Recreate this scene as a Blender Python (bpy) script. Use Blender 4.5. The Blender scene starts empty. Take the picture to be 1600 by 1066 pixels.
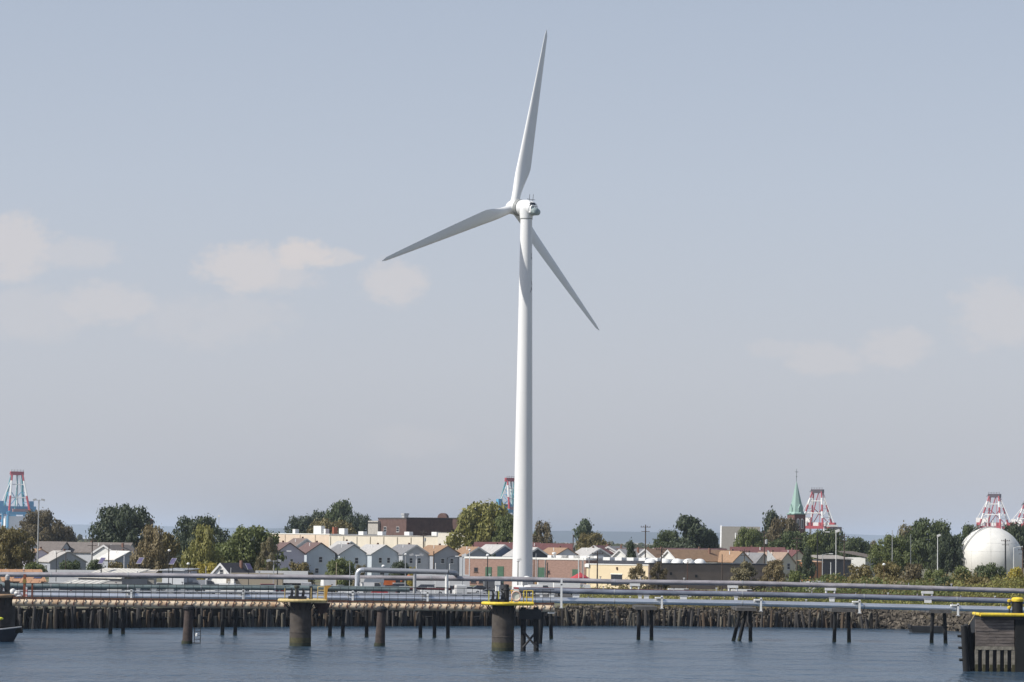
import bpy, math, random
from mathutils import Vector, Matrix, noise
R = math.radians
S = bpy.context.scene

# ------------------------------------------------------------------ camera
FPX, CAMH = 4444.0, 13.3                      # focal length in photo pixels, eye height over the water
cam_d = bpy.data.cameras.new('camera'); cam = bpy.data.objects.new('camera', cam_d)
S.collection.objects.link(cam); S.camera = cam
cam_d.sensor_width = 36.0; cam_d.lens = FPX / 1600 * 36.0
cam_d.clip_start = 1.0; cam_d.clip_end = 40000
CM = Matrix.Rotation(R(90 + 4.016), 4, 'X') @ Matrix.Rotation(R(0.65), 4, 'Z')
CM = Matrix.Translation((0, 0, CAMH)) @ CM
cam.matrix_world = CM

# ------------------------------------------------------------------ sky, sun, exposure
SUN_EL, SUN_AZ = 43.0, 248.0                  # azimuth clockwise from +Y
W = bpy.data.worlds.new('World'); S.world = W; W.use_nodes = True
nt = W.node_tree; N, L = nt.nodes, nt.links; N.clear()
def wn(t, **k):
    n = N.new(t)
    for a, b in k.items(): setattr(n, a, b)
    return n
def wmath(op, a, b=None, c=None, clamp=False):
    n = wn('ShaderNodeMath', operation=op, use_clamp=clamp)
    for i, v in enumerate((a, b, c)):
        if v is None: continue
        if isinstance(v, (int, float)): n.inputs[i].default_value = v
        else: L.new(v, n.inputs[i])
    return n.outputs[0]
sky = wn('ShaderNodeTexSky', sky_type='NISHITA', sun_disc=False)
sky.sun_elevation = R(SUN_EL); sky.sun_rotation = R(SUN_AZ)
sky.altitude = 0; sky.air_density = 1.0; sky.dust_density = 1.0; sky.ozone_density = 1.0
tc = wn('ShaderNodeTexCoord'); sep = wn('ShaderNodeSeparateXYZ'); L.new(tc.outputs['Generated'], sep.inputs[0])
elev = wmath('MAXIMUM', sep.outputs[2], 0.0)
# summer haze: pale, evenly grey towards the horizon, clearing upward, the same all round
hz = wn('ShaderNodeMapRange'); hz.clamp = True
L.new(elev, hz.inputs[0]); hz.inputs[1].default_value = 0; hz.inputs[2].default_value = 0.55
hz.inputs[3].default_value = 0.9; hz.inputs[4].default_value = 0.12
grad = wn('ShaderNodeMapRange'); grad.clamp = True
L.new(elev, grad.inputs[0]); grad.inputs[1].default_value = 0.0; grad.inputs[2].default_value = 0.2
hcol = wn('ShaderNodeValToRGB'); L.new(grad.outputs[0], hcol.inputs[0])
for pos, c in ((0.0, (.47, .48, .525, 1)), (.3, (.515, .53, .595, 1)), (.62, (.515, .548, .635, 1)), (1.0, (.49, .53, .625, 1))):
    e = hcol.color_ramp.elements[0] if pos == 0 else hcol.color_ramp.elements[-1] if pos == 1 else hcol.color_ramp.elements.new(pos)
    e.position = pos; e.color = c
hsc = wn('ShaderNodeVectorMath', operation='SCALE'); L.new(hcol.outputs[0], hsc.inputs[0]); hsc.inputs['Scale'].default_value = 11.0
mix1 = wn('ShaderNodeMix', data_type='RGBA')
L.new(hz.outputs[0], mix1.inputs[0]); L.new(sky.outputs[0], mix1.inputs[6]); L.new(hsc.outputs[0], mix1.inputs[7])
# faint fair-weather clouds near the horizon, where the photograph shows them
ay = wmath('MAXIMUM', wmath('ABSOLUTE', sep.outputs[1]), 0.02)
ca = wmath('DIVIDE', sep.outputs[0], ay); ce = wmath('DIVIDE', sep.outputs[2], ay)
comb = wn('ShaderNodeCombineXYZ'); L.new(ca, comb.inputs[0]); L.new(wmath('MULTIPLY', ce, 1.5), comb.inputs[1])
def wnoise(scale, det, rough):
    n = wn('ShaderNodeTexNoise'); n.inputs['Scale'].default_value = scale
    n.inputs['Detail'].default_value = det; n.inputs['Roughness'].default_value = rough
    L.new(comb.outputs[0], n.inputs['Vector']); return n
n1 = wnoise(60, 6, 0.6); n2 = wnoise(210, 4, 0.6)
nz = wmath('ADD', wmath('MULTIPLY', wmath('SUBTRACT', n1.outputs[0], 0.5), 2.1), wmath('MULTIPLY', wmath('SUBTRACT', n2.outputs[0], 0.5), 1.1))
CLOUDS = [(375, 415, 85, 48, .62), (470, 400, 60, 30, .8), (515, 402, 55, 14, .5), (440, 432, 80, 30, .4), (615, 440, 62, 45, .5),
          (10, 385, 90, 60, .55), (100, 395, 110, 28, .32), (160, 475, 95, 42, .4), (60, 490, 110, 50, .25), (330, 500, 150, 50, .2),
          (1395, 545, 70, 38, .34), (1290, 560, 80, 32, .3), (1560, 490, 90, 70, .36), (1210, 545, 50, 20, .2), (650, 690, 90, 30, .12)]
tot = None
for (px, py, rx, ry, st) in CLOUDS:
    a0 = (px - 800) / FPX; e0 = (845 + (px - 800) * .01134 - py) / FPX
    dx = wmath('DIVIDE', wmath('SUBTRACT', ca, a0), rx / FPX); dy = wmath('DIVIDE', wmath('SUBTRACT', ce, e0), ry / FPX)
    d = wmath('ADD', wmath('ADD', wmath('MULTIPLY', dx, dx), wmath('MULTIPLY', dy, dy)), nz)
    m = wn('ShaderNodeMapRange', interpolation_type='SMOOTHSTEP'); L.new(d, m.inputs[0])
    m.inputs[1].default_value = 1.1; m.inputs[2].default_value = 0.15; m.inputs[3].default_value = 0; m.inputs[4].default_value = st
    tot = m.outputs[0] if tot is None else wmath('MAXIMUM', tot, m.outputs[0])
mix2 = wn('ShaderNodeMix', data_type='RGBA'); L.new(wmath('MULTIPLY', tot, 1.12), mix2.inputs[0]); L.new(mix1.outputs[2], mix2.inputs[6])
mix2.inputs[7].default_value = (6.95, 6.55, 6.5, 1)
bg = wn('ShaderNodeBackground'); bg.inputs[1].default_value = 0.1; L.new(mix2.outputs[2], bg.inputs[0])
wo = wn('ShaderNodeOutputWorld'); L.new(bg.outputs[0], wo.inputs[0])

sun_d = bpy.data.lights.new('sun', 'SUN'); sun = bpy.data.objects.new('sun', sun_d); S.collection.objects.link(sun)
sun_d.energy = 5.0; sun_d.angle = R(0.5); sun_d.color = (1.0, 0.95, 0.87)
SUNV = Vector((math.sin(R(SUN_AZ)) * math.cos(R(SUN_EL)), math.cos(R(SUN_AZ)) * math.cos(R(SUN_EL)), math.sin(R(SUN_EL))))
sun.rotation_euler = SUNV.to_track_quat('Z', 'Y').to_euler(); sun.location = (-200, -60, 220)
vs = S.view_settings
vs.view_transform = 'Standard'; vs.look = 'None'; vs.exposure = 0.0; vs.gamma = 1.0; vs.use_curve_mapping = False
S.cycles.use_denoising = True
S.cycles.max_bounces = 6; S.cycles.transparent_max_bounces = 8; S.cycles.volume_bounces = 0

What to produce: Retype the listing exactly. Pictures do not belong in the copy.

Output for this task:
Recreate this scene as a Blender Python (bpy) script. Use Blender 4.5. The Blender scene starts empty. Take the picture to be 1600 by 1066 pixels.
import bpy, math, random
from mathutils import Vector, Matrix, noise
R = math.radians
S = bpy.context.scene

# ------------------------------------------------------------------ camera
FPX, CAMH = 4444.0, 13.3                      # focal length in photo pixels, eye height over the water
cam_d = bpy.data.cameras.new('camera'); cam = bpy.data.objects.new('camera', cam_d)
S.collection.objects.link(cam); S.camera = cam
cam_d.sensor_width = 36.0; cam_d.lens = FPX / 1600 * 36.0
cam_d.clip_start = 1.0; cam_d.clip_end = 40000
CM = Matrix.Rotation(R(90 + 4.016), 4, 'X') @ Matrix.Rotation(R(0.65), 4, 'Z')
CM = Matrix.Translation((0, 0, CAMH)) @ CM
cam.matrix_world = CM

# ------------------------------------------------------------------ sky, sun, exposure
SUN_EL, SUN_AZ = 43.0, 248.0                  # azimuth clockwise from +Y
W = bpy.data.worlds.new('World'); S.world = W; W.use_nodes = True
nt = W.node_tree; N, L = nt.nodes, nt.links; N.clear()
def wn(t, **k):
    n = N.new(t)
    for a, b in k.items(): setattr(n, a, b)
    return n
def wmath(op, a, b=None, c=None, clamp=False):
    n = wn('ShaderNodeMath', operation=op, use_clamp=clamp)
    for i, v in enumerate((a, b, c)):
        if v is None: continue
        if isinstance(v, (int, float)): n.inputs[i].default_value = v
        else: L.new(v, n.inputs[i])
    return n.outputs[0]
sky = wn('ShaderNodeTexSky', sky_type='NISHITA', sun_disc=False)
sky.sun_elevation = R(SUN_EL); sky.sun_rotation = R(SUN_AZ)
sky.altitude = 0; sky.air_density = 1.0; sky.dust_density = 1.0; sky.ozone_density = 1.0
tc = wn('ShaderNodeTexCoord'); sep = wn('ShaderNodeSeparateXYZ'); L.new(tc.outputs['Generated'], sep.inputs[0])
elev = wmath('MAXIMUM', sep.outputs[2], 0.0)
# summer haze: pale, evenly grey towards the horizon, clearing upward, the same all round
hz = wn('ShaderNodeMapRange'); hz.clamp = True
L.new(elev, hz.inputs[0]); hz.inputs[1].default_value = 0; hz.inputs[2].default_value = 0.55
hz.inputs[3].default_value = 0.9; hz.inputs[4].default_value = 0.12
grad = wn('ShaderNodeMapRange'); grad.clamp = True
L.new(elev, grad.inputs[0]); grad.inputs[1].default_value = 0.0; grad.inputs[2].default_value = 0.2
hcol = wn('ShaderNodeValToRGB'); L.new(grad.outputs[0], hcol.inputs[0])
for pos, c in ((0.0, (.47, .48, .525, 1)), (.3, (.515, .53, .595, 1)), (.62, (.515, .548, .635, 1)), (1.0, (.49, .53, .625, 1))):
    e = hcol.color_ramp.elements[0] if pos == 0 else hcol.color_ramp.elements[-1] if pos == 1 else hcol.color_ramp.elements.new(pos)
    e.position = pos; e.color = c
hsc = wn('ShaderNodeVectorMath', operation='SCALE'); L.new(hcol.outputs[0], hsc.inputs[0]); hsc.inputs['Scale'].default_value = 11.0
mix1 = wn('ShaderNodeMix', data_type='RGBA')
L.new(hz.outputs[0], mix1.inputs[0]); L.new(sky.outputs[0], mix1.inputs[6]); L.new(hsc.outputs[0], mix1.inputs[7])
# faint fair-weather clouds near the horizon, where the photograph shows them
ay = wmath('MAXIMUM', wmath('ABSOLUTE', sep.outputs[1]), 0.02)
ca = wmath('DIVIDE', sep.outputs[0], ay); ce = wmath('DIVIDE', sep.outputs[2], ay)
comb = wn('ShaderNodeCombineXYZ'); L.new(ca, comb.inputs[0]); L.new(wmath('MULTIPLY', ce, 1.5), comb.inputs[1])
def wnoise(scale, det, rough):
    n = wn('ShaderNodeTexNoise'); n.inputs['Scale'].default_value = scale
    n.inputs['Detail'].default_value = det; n.inputs['Roughness'].default_value = rough
    L.new(comb.outputs[0], n.inputs['Vector']); return n
n1 = wnoise(60, 6, 0.6); n2 = wnoise(210, 4, 0.6)
nz = wmath('ADD', wmath('MULTIPLY', wmath('SUBTRACT', n1.outputs[0], 0.5), 2.1), wmath('MULTIPLY', wmath('SUBTRACT', n2.outputs[0], 0.5), 1.1))
CLOUDS = [(375, 415, 85, 48, .62), (470, 400, 60, 30, .8), (515, 402, 55, 14, .5), (440, 432, 80, 30, .4), (615, 440, 62, 45, .5),
          (10, 385, 90, 60, .55), (100, 395, 110, 28, .32), (160, 475, 95, 42, .4), (60, 490, 110, 50, .25), (330, 500, 150, 50, .2),
          (1395, 545, 70, 38, .34), (1290, 560, 80, 32, .3), (1560, 490, 90, 70, .36), (1210, 545, 50, 20, .2), (650, 690, 90, 30, .12)]
tot = None
for (px, py, rx, ry, st) in CLOUDS:
    a0 = (px - 800) / FPX; e0 = (845 + (px - 800) * .01134 - py) / FPX
    dx = wmath('DIVIDE', wmath('SUBTRACT', ca, a0), rx / FPX); dy = wmath('DIVIDE', wmath('SUBTRACT', ce, e0), ry / FPX)
    d = wmath('ADD', wmath('ADD', wmath('MULTIPLY', dx, dx), wmath('MULTIPLY', dy, dy)), nz)
    m = wn('ShaderNodeMapRange', interpolation_type='SMOOTHSTEP'); L.new(d, m.inputs[0])
    m.inputs[1].default_value = 1.1; m.inputs[2].default_value = 0.15; m.inputs[3].default_value = 0; m.inputs[4].default_value = st
    tot = m.outputs[0] if tot is None else wmath('MAXIMUM', tot, m.outputs[0])
mix2 = wn('ShaderNodeMix', data_type='RGBA'); L.new(wmath('MULTIPLY', tot, 1.12), mix2.inputs[0]); L.new(mix1.outputs[2], mix2.inputs[6])
mix2.inputs[7].default_value = (6.95, 6.55, 6.5, 1)
bg = wn('ShaderNodeBackground'); bg.inputs[1].default_value = 0.1; L.new(mix2.outputs[2], bg.inputs[0])
wo = wn('ShaderNodeOutputWorld'); L.new(bg.outputs[0], wo.inputs[0])

sun_d = bpy.data.lights.new('sun', 'SUN'); sun = bpy.data.objects.new('sun', sun_d); S.collection.objects.link(sun)
sun_d.energy = 5.0; sun_d.angle = R(0.5); sun_d.color = (1.0, 0.95, 0.87)
SUNV = Vector((math.sin(R(SUN_AZ)) * math.cos(R(SUN_EL)), math.cos(R(SUN_AZ)) * math.cos(R(SUN_EL)), math.sin(R(SUN_EL))))
sun.rotation_euler = SUNV.to_track_quat('Z', 'Y').to_euler(); sun.location = (-200, -60, 220)
vs = S.view_settings
vs.view_transform = 'Standard'; vs.look = 'None'; vs.exposure = 0.0; vs.gamma = 1.0; vs.use_curve_mapping = False
S.cycles.use_denoising = True
S.cycles.max_bounces = 6; S.cycles.transparent_max_bounces = 8; S.cycles.volume_bounces = 0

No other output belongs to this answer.